■ **EXTRACTED MATERIAL**
•••••
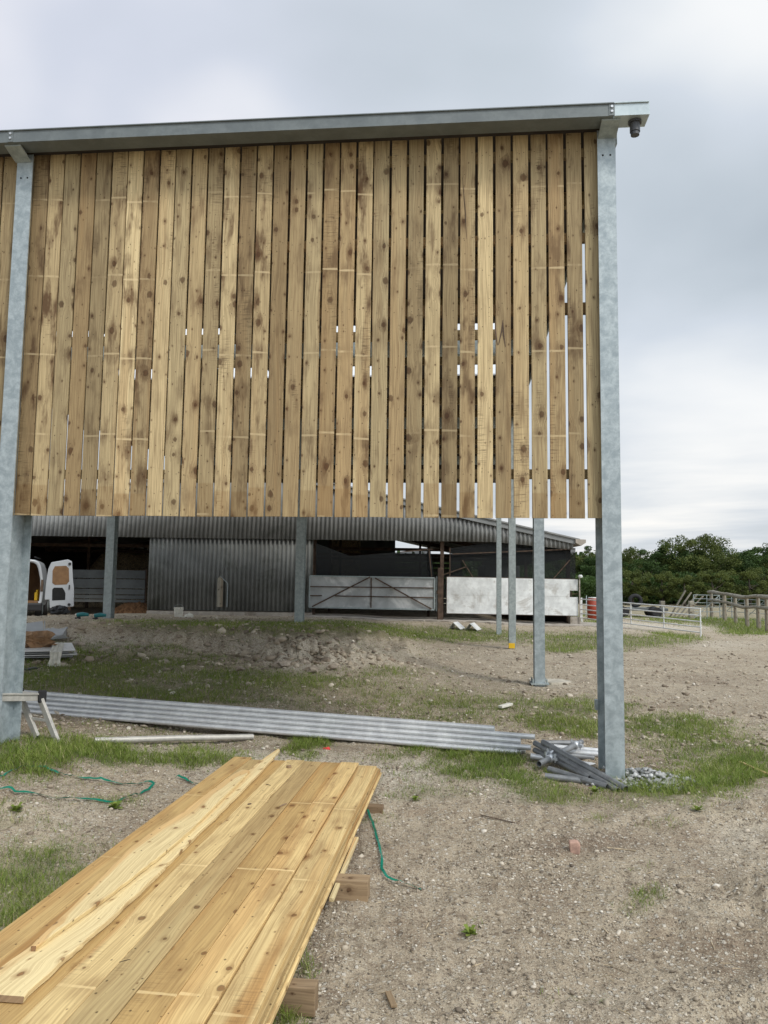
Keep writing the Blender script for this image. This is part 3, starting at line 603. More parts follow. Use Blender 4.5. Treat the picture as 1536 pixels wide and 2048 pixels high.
•••••
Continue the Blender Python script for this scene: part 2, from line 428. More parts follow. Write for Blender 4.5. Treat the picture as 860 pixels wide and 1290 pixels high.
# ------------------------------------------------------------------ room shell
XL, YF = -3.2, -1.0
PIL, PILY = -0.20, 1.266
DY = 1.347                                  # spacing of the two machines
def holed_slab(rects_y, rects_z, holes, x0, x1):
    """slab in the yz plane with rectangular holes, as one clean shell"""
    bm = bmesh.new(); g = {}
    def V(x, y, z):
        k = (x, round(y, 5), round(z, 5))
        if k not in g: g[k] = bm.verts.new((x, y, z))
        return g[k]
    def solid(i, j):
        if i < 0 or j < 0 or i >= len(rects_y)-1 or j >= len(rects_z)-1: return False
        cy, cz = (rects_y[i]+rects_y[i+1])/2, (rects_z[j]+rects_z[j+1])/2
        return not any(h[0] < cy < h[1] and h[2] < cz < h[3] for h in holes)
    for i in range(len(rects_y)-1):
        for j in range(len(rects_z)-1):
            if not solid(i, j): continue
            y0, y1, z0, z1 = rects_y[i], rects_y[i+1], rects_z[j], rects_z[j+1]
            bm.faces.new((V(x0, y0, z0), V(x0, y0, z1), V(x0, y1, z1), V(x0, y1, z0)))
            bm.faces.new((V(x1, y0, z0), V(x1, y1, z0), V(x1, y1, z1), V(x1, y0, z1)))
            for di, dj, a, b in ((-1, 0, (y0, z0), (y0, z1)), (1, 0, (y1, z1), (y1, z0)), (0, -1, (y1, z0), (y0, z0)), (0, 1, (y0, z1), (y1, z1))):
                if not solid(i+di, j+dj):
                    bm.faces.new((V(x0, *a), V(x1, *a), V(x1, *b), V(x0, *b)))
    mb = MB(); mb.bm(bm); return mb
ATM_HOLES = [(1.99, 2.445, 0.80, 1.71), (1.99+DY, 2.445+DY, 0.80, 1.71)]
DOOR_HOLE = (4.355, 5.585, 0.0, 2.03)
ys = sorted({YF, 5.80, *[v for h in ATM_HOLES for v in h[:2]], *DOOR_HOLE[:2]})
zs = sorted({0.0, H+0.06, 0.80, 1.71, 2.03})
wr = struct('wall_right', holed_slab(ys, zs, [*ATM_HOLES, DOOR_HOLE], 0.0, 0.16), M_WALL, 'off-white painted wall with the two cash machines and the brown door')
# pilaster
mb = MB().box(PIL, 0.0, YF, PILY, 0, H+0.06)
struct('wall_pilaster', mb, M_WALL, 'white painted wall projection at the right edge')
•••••
■ **EXERCISE DETAILS**
Count the lines in the entries that hold the word "More", and give nothing but the total.

■ **RESULT FOR THIS EXERCISE**
2